Weirdly enough, that is exactly what is happening. I seem to have some movies I was streaming off my Synology NAS on my local network and once I start playing the file, it quickly exits after a few seconds of playback. VLC, and mpv does the same thing, and the error messages are not helpful, eg. “Cannot play file” etc.
Found out it was Samba which is the culprit here, I turned on NFS on my NAS, then streamed the same movie without any issue on both VLC and mpv. I don’t have an issue using NFS for my shares but what would cause the issue of not being able to watch videos even though I can see all my files and shares via SMB. Is it something to do with the underlying protocol and linux?
Yes correct permissions are set, I’m thinking any linux, not EOS specifically does not like streaming video data over SMB and would prefer NFS instead. If I copy the video file directly to the local hard drive via SMB and play it afterwards, it also works just fine. I guess I just find this strange.
SMB should work fine over Linux. To confirm, I tried streaming a video file over SMB now and I have no problem doing so.

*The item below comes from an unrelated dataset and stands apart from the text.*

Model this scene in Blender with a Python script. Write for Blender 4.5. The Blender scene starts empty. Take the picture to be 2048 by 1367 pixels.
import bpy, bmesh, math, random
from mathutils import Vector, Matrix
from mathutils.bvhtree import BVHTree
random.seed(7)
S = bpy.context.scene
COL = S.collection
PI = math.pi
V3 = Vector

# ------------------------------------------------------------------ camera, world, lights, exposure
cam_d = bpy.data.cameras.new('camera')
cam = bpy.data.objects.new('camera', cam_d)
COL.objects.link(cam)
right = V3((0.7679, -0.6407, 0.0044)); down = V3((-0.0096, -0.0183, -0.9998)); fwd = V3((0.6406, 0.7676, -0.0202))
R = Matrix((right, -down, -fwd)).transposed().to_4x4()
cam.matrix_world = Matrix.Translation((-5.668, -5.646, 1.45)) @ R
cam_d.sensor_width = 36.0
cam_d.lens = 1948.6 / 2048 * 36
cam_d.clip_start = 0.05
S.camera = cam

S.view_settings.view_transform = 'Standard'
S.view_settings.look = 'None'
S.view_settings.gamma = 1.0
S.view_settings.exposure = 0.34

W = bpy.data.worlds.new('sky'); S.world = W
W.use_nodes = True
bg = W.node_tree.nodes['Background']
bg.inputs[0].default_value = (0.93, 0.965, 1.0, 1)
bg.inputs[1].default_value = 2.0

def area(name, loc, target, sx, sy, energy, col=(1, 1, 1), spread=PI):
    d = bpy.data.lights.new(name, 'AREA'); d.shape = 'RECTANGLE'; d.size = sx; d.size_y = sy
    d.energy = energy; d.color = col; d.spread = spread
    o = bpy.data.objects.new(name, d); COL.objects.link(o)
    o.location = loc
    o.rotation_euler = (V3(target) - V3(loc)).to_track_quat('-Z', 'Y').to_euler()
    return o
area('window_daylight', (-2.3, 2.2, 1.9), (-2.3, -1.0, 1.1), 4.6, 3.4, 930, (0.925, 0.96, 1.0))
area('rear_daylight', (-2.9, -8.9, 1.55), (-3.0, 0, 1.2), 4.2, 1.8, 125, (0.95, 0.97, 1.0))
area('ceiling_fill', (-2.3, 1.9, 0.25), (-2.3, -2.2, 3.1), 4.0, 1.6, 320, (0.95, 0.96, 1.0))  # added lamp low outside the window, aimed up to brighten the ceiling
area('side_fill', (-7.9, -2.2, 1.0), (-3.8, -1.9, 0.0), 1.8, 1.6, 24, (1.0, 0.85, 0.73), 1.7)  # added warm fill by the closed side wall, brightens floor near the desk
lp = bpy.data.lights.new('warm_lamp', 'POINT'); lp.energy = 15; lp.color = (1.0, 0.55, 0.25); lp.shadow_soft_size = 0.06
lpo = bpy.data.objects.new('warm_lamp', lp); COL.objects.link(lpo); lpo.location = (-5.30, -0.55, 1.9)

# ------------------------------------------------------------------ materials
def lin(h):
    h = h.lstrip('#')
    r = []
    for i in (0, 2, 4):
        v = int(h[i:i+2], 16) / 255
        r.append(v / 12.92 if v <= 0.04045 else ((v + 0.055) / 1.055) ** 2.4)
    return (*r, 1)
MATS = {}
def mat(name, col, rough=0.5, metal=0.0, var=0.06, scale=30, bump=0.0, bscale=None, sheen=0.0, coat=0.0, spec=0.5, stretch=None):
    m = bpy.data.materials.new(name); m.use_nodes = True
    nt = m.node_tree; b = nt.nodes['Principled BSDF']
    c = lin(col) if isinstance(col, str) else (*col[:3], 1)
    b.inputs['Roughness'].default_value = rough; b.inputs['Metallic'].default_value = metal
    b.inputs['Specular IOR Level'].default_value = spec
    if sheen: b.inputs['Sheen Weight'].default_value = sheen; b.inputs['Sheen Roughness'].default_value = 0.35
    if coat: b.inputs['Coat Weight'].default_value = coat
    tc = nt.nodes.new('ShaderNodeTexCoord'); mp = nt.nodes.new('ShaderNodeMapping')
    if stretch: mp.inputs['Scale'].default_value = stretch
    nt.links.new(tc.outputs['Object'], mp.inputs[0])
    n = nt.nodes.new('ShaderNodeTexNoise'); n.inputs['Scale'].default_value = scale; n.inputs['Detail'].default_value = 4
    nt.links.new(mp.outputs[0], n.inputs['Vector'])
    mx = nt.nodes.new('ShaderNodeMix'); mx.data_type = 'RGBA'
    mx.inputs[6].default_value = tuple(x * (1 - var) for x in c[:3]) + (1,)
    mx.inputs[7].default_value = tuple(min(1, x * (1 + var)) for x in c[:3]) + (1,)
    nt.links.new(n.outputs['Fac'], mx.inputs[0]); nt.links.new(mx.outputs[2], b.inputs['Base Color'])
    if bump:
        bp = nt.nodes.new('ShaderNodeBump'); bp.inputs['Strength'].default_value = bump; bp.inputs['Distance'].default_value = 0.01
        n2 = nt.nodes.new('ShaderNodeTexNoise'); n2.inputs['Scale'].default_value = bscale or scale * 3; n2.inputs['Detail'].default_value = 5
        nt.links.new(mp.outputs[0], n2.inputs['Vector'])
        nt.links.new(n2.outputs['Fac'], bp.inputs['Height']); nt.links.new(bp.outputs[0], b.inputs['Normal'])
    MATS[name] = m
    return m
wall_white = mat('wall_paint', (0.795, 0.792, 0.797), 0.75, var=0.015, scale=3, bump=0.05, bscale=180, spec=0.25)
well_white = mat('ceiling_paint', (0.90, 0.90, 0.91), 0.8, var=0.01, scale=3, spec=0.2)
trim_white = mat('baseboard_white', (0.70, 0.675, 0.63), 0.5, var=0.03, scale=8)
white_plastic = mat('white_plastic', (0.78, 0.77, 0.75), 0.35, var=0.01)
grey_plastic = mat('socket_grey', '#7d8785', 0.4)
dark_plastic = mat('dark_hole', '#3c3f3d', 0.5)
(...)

Most of the time when I have trouble with SMB it is a result of lacking permissions, even when it seems like the correct ones are set. Since you have NFS working I’d use that, but If you want to use SMB I’d double check permission requirements.
Does your problem affect all files or a specific video file?
Thanks, I’ve solved the issue, it seems it was the way Synology did the share and SMB didn’t like it. It had to be setup a specific way for Samba to work over Linux.
Log in to your Synology Disk Station Manager and go to Control Panel. Choose File Services in tab SMB/AFP/NFS and select SMB service.
Provide name of your Workgroup. Remember name of field Mac (Finder): smb://nas_name.
In Advanced Settings you can choose maximum and minimum SMB protocol (if are not sure what to select choose maximum version to SMB3 and minimum to SMB1).
Additionally switch Transport Encryption Mode to Auto and select Enable Opportunistic Locking. Now you are ready to mount folders on Linux.
Setting maximum version to SMB3 was the setting that I needed to get this to work correctly.